Have biblical expectations and be faithful to your Father’s Word.

Love Brings Forgiveness

A woman comes to Jesus, dumps oil on him, cries all over and wipes it around with her hair. The disciples are amazed at this show of affection, somewhat offended.

Jesus corrects them-she loves Him, unlike Peter who just stands around. Jesus says that those who love Him a lot are the people who have the most sins forgiven, those who love Him a little have fewer sins forgiven.

That’s the application we hear anyway, except that’s not what Jesus said! Because this makes it sound like drug addict, porn star, serial killers would love Jesus more than a kid in a Christian home. In other words–sin becomes a virtue.

This application always bothered me and today I read Luke 7:47, the punchline of the story and notice what Jesus actually says:

“Wherefore I say unto thee, Her sins, which are many, are forgiven; for she loved much: but to whom little is forgiven, the same loveth little.”

Jesus does not say that because many sins were forgiven she loved Him much.

His exact words are “many sins are forgiven because she loved Him much.” Then, after pointing out the great show of love, Jesus then tells her that her sins are forgiven.

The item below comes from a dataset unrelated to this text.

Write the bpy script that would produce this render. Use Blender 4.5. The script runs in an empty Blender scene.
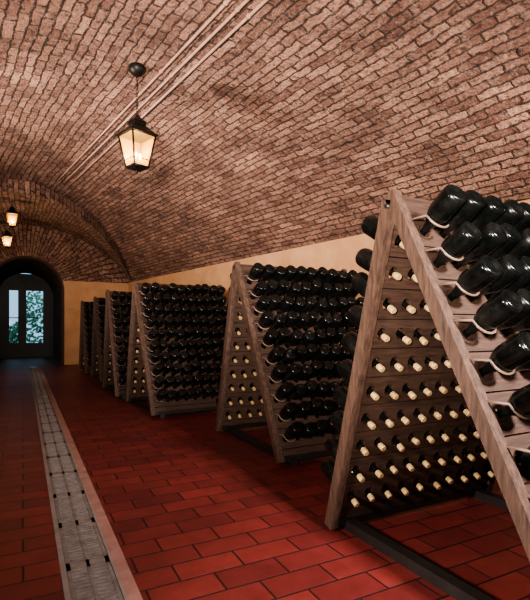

Here’s Jesus’ point, if I may be so bold–A person who loves Christ a lot sees more of their sin and acts in love knowing that they have all been taken care of. A person who loves Christ a little does not truly see all their sin and hence does not see the great love Christ offers because they don’t see their need.

Loving God is not a work that results in having sins forgiven, Jesus himself says a few verses later it was her faith that saved her. But love is the expression, every time, when a person sees forgiveness.